### Required task
Leave the pictures out, and output exactly the lines from the one containing "Recreate this scene" through the one containing "COL = bpy.context.scene.collection".
^^^^^^^^^^^^^^^^
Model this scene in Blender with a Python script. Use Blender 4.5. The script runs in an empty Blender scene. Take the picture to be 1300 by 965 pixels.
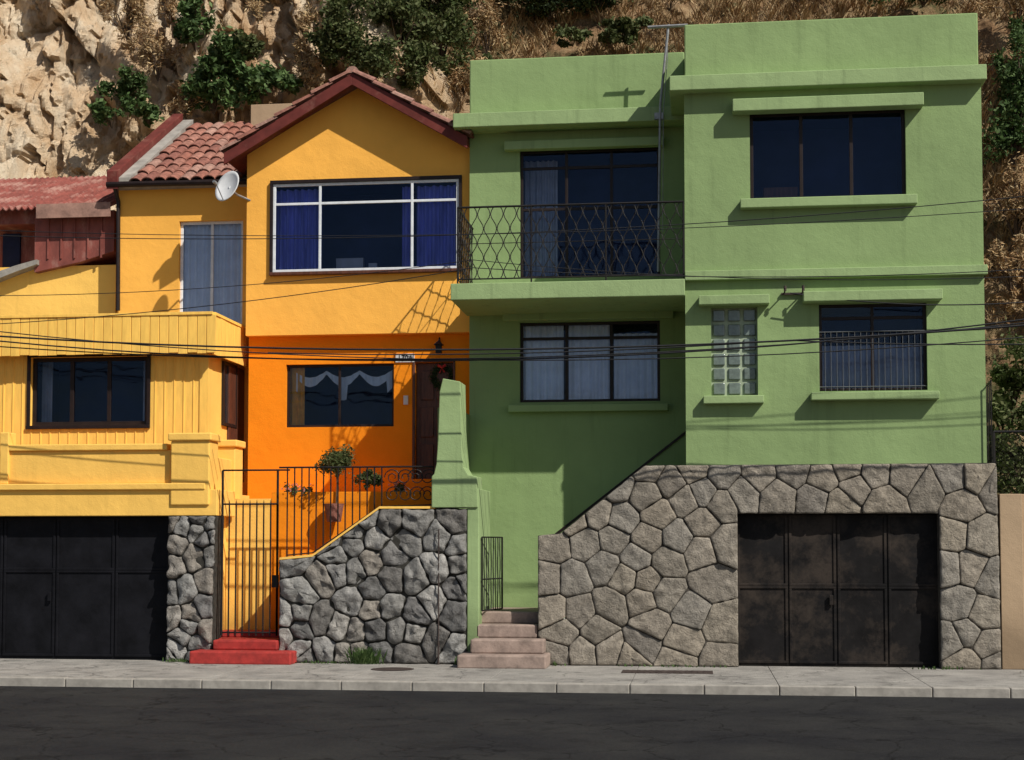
import bpy, math, random
from mathutils import Vector, Matrix, noise
random.seed(7)
sc = bpy.context.scene
sin, cos, rad = math.sin, math.cos, math.radians
# ---------------------------------------------------------------- camera
F = 1920.0; EYE = 1.9; YAW = rad(7); PIT = math.atan(.05); DIST = 24.0
CAM = Vector((DIST*sin(YAW), -DIST*cos(YAW), EYE))
fwd = Vector((-sin(YAW)*cos(PIT), cos(YAW)*cos(PIT), sin(PIT)))
rgt = Vector((cos(YAW), sin(YAW), 0)); upv = rgt.cross(fwd)
cd = bpy.data.cameras.new('camera'); cam = bpy.data.objects.new('camera', cd)
sc.collection.objects.link(cam); sc.camera = cam
cam.matrix_world = Matrix(((rgt.x, upv.x, -fwd.x, CAM.x), (rgt.y, upv.y, -fwd.y, CAM.y), (rgt.z, upv.z, -fwd.z, CAM.z), (0, 0, 0, 1)))
cd.sensor_width = 36; cd.lens = 36*F/1300; cd.clip_end = 2000; cd.shift_y = (595-482.5)/1300
# survey helper: measured facade drawing units -> metres on a wall plane at depth Y
def W(px, py, Y):
    d = fwd + rgt*((px-650)/F) + upv*((595-py)/F)
    t = (Y-CAM.y)/d.y
    p = CAM + d*t
    return p.x, p.z
def X(px, Y, py=500): return W(px, py, Y)[0]
def Z(py, Y, px=650): return W(px, py, Y)[1]
def R(a, b, c, d, Y):
    mx, my = (a+c)/2, (b+d)/2
    return X(a, Y, my), X(c, Y, my), Z(d, Y, mx), Z(b, Y, mx)
# ---------------------------------------------------------------- materials
def nmat(name):
    m = bpy.data.materials.new(name); m.use_nodes = True
    nt = m.node_tree; b = nt.nodes['Principled BSDF']
    return m, nt, b
def N(nt, t, **k):
    n = nt.nodes.new(t)
    for a, v in k.items():
        if a in n.inputs: n.inputs[a].default_value = v
        else: setattr(n, a, v)
    return n
def L(nt, a, b): nt.links.new(a, b)
def coords(nt, s=(1, 1, 1)):
    tc = N(nt, 'ShaderNodeTexCoord'); mp = N(nt, 'ShaderNodeMapping'); mp.inputs['Scale'].default_value = s
    L(nt, tc.outputs['Object'], mp.inputs['Vector']); return mp.outputs['Vector']
def noi(nt, vec, scale, detail=4, rough=.6):
    n = N(nt, 'ShaderNodeTexNoise'); n.inputs['Scale'].default_value = scale
    n.inputs['Detail'].default_value = detail; n.inputs['Roughness'].default_value = rough
    L(nt, vec, n.inputs['Vector']); return n.outputs['Fac']
def ramp(nt, fac, stops):
    r = N(nt, 'ShaderNodeValToRGB'); e = r.color_ramp.elements
    while len(e) > 1: e.remove(e[0])
    e[0].position = stops[0][0]; c = stops[0][1]; e[0].color = (*c, 1) if len(c) == 3 else c
    for p, c in stops[1:]:
        x = e.new(p); x.color = (*c, 1)
    L(nt, fac, r.inputs['Fac']); return r.outputs['Color']
def mixc(nt, fac, a, b, mode='MIX'):
    m = N(nt, 'ShaderNodeMix'); m.data_type = 'RGBA'; m.blend_type = mode
    for s, v in ((m.inputs[0], fac), (m.inputs[6], a), (m.inputs[7], b)):
        if isinstance(v, (int, float)): s.default_value = v
        elif isinstance(v, tuple): s.default_value = (*v, 1)
        else: L(nt, v, s)
    return m.outputs[2]
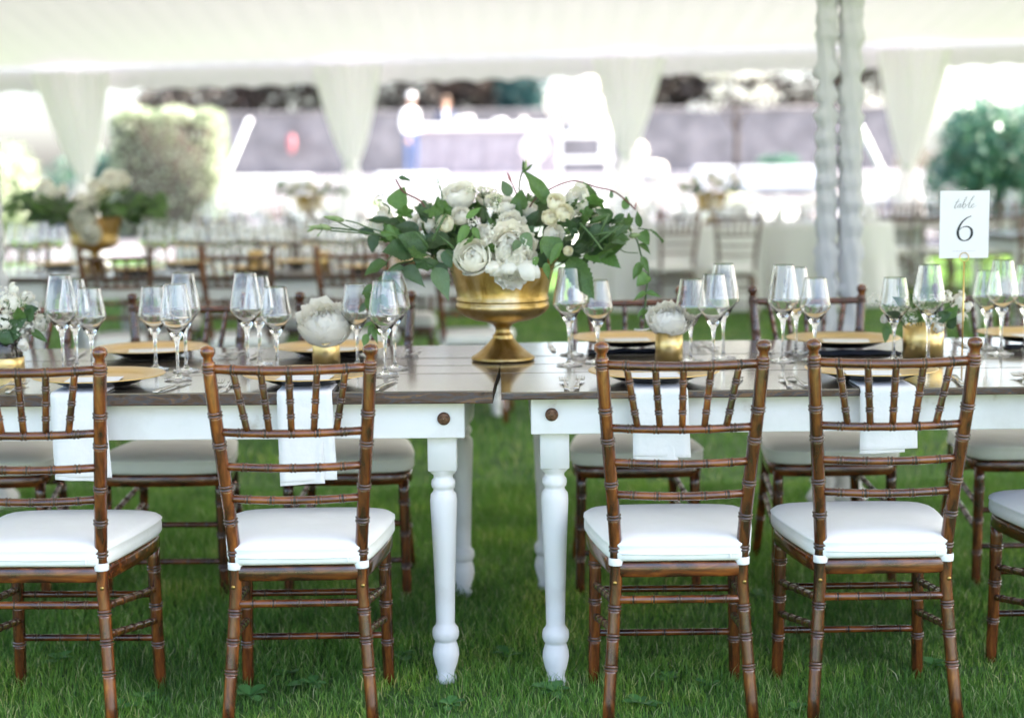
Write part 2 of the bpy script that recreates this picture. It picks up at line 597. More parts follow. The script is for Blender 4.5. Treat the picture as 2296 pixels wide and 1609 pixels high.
# tied curtains on the tent legs
cur_lab = ['white tied-back curtain, the leftmost one, behind the blurred urn of flowers', 'white tied-back curtain left of the centrepiece flowers',
           'white tied-back curtain above the right half of the centrepiece flowers', 'white tied-back curtain near the table number card']
for k, (px, pt, pw) in enumerate([(163, 400, 150), (782, 368, 136), (1413, 345, 138), (2050, 372, 140)]):
    c = at(px, 300, YE - .12)
    wz = at(px, pt, YE - .12).z
    g0 = gz(c.x, YE)
    cu = thing('tied_curtain', cur_lab[k], 'curtain', (c.x, YE - .12, g0), 0, 'tied curtains along the tent edge')
    zt = zlow(c.x) + .2 - g0
    zw = wz - g0
    W = pw * YE / CF / 2
    off = (.10, .02, -.04, -.06)[k]
    loops = []
    N = 64
    for j in range(41):
        t = j / 40
        z = zt * (1 - t) + .02 * t
        if z >= zw:
            q = (z - zw) / (zt - zw)
            w = .055 + (W - .055) * (q ** .72)
            ox = off * (1 - q)
        else:
            q = (zw - z) / zw
            w = .055 + .15 * (1 - math.exp(-3.2 * q))
            ox = off
        am = .10 + .10 * min(1, w / W)
        loop = []
        for i in range(N):
            a = 2 * pi * i / N
            rr = 1 + am * sin(a * 11 + 1.3 * k + .4 * sin(3 * a)) + .05 * sin(a * 5 + z * 2)
            loop.append((ox + w * rr * cos(a), .55 * w * rr * sin(a) + .02, z))
        loops.append(loop)
    mb = MB(); mb.loft(loops); mb.build('drape', M['curtain'], cu)
    mb = MB()
    mb.lathe([(.060, zw - .035), (.072, zw - .02), (.074, zw + .02), (.060, zw + .035)], 20, (off, .02, 0))
    mb.build('tieback', M['white_wood'], cu)
    mb = MB(); mb.tube([(0, .13, 0), (0, .13, zt)], .03, 10); mb.build('tent_leg', M['metal_pole'], cu)

# shirred sleeves on the centre poles
for k, (px, lab) in enumerate([(1871, 'pair of grey-white shirred fabric sleeves on the tent poles beside the table number'),
                               (-17, 'shirred fabric pole sleeve at the left edge of the picture')]):
    p = atz(px, 1150, 0.0)
    pl = thing('draped_tent_pole', lab, 'tent pole', (p.x, p.y, 0), 0, 'shirred centre poles')
    for s in (-1, 1):
        r2 = random.Random(90 + k * 2 + s)
        loops = []
        z = 0.0
        ph = r2.uniform(0, 6)
        while z < 4.7:
            wob = .0042 * sin(z * 57 + 5 * sin(z * 4.3 + ph)) + .0036 * sin(z * 91 + 7 * sin(z * 2.7)) + r2.uniform(-.005, .005)
            base = .041 + .0025 * s * (1 if k == 0 else 0)
            if z < .16:
                base += .035 * (1 - z / .16)
            loop = []
            for i in range(28):
                a = 2 * pi * i / 28
                rr = base + wob * (1 + .8 * sin(a * 2 + z * 9)) + .0032 * sin(a * 7 + z * 23 + ph) + .0022 * sin(3 * a - z * 61)
                loop.append((rr * cos(a) + .006 * sin(z * 2.3 + ph), rr * sin(a), z))
            loops.append(loop)
            z += .022
        mb = MB(); mb.loft(loops)
        o = mb.build('pole_sleeve', M['sleeve'], pl)
        o.location = (s * .0455, 0, 0)

# guy straps
for k, (a, b, lab) in enumerate([((560, 268), (470, 460), 'white slanting tent guy strap right of the clipped hedge'),
                                 ((1912, 252), (2045, 490), 'white slanting tent guy strap right of the draped poles')]):
    A, B = at(*a, 18.3), at(*b, 18.3)
    B = Vector((B.x, B.y + .3, B.z))
    mb = MB()
    d = (B - A)
    d = d / d.z * (A.z - gz(0, 18.3))
    mb.tube([Vector((0, 0, 0)), -d], .030, 8)
    o = mb.build('guy_strap', M['rope'])
    o.location = A
    tag(o, lab, 'strap', 'tent guy straps')


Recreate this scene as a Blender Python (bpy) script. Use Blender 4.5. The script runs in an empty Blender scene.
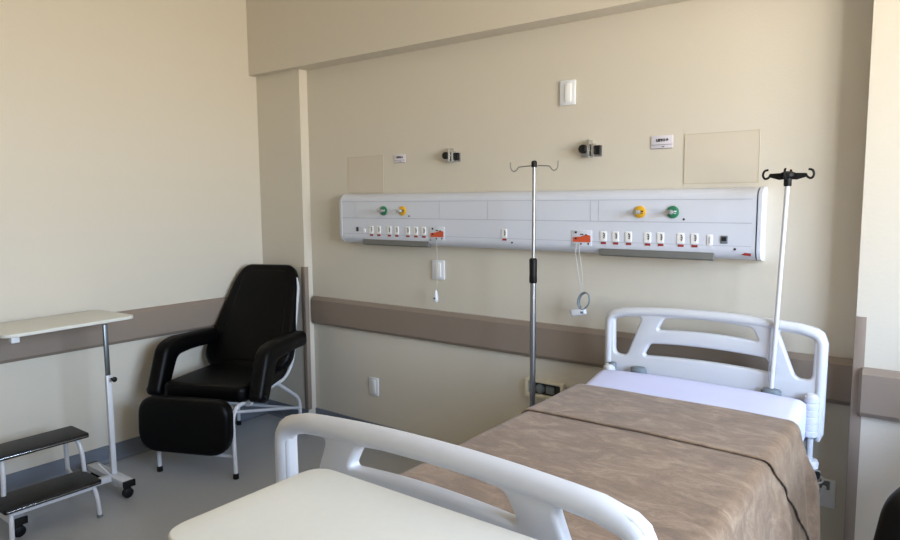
import bpy, bmesh, math, random
from mathutils import Vector, Matrix, noise
random.seed(4)
PI = math.pi
COL = bpy.context.scene.collection

# ------------------------------------------------------------------ materials
def lin(c):
    return tuple(((v/255)/12.92 if v/255 <= .04045 else ((v/255+.055)/1.055)**2.4) for v in c) + (1,)
def mat(name, rgb, rough=.5, metal=0, noise_amt=0, nscale=8, bump=0, bscale=60, sheen=0, coat=0, spec=.5):
    m = bpy.data.materials.new(name); m.use_nodes = True
    nt = m.node_tree; b = nt.nodes['Principled BSDF']
    c = lin(rgb)
    b.inputs['Base Color'].default_value = c
    b.inputs['Roughness'].default_value = rough
    b.inputs['Metallic'].default_value = metal
    b.inputs['Specular IOR Level'].default_value = spec
    if sheen:
        b.inputs['Sheen Weight'].default_value = sheen; b.inputs['Sheen Roughness'].default_value = .4
    if coat: b.inputs['Coat Weight'].default_value = coat
    tc = nt.nodes.new('ShaderNodeTexCoord')
    if noise_amt:
        n = nt.nodes.new('ShaderNodeTexNoise'); n.inputs['Scale'].default_value = nscale; n.inputs['Detail'].default_value = 4
        nt.links.new(tc.outputs['Object'], n.inputs['Vector'])
        r = nt.nodes.new('ShaderNodeValToRGB')
        r.color_ramp.elements[0].position = .3; r.color_ramp.elements[1].position = .7
        r.color_ramp.elements[0].color = tuple(v*(1-noise_amt) for v in c[:3])+(1,)
        r.color_ramp.elements[1].color = tuple(min(1, v*(1+noise_amt)) for v in c[:3])+(1,)
        nt.links.new(n.outputs['Fac'], r.inputs['Fac']); nt.links.new(r.outputs['Color'], b.inputs['Base Color'])
    if bump:
        n2 = nt.nodes.new('ShaderNodeTexNoise'); n2.inputs['Scale'].default_value = bscale; n2.inputs['Detail'].default_value = 3
        nt.links.new(tc.outputs['Object'], n2.inputs['Vector'])
        bp = nt.nodes.new('ShaderNodeBump'); bp.inputs['Strength'].default_value = bump; bp.inputs['Distance'].default_value = .004
        nt.links.new(n2.outputs['Fac'], bp.inputs['Height']); nt.links.new(bp.outputs['Normal'], b.inputs['Normal'])
    return m
WALL = mat('wall_paint', (210,203,189), .5, bump=.15, bscale=90)
BEAM = WALL
CEIL = mat('ceiling_paint', (228,222,206), .8)
FLOOR = mat('vinyl_floor', (168,171,175), .34, noise_amt=.05, nscale=120)
SKIRT = mat('skirting_vinyl', (112,118,128), .5)
RAIL = mat('bumper_rail_vinyl', (140,126,114), .45)
RAILD = mat('bumper_rail_shadow_gap', (64,56,48), .6)
WPL = mat('white_plastic', (226,229,234), .35)
BEDPL = mat('bed_board_plastic', (206,208,213), .28)
PANEL = mat('panel_white_enamel', (212,217,229), .3)
SEAM = mat('panel_seam_grey', (176,182,195), .5)
PLATE = mat('outlet_cream', (240,240,240), .4)
IVORY = mat('ivory_plate', (216,208,186), .45)
HATCH = mat('painted_cover', (186,175,152), .55)
COVER = mat('painted_cover_face', (206,197,181), .6)
WMET = mat('white_metal_tube', (210,212,217), .3)
TABLE = mat('laminate_offwhite', (219,218,210), .38, noise_amt=.012, nscale=60)
TEDGE = mat('laminate_edge', (214,210,194), .4)
BLACK = mat('black_leatherette', (3,3,4), .42, spec=.16, bump=.2, bscale=250)
BRUB = mat('black_rubber', (9,9,10), .5, spec=.3)
CHROME = mat('chrome', (205,205,205), .22, metal=1)
STEEL = mat('brushed_steel', (160,162,166), .34, metal=1)
GTUBE = mat('zinc_tube', (112,118,122), .35, metal=.8)
GREY = mat('grey_plastic', (112,122,128), .5)
DGREY = mat('dark_grey', (48,50,52), .5)
CORD = mat('cord_grey', (182,182,180), .5)
LITE = mat('frosted_diffuser', (108,109,106), .5)
GREEN = mat('green_escutcheon', (44,122,88), .4)
YELL = mat('yellow_escutcheon', (218,168,38), .4)
RED = mat('red_label', (150,44,40), .5)
ORANGE = mat('orange_label', (208,86,52), .5)
INK = mat('black_ink', (22,22,26), .6)
SIGN = mat('sign_white', (214,210,220), .4)
SHEET = mat('white_sheet', (208,210,238), .8, bump=.12, bscale=30)
FRIDGE = mat('tread_rubber', (20,17,16), .42, spec=.3, noise_amt=.35, nscale=30, bump=.3, bscale=150)
GLASS = bpy.data.materials.new('window_glass'); GLASS.use_nodes = True
gn = GLASS.node_tree; gn.nodes.remove(gn.nodes['Principled BSDF'])
g1 = gn.nodes.new('ShaderNodeBsdfTransparent'); g2 = gn.nodes.new('ShaderNodeBsdfGlossy'); g2.inputs['Roughness'].default_value = .02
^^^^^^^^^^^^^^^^
### Result
Recreate this scene as a Blender Python (bpy) script. Use Blender 4.5. The script runs in an empty Blender scene.
import bpy, bmesh, math, random
from mathutils import Vector, Matrix, noise
random.seed(4)
PI = math.pi
COL = bpy.context.scene.collection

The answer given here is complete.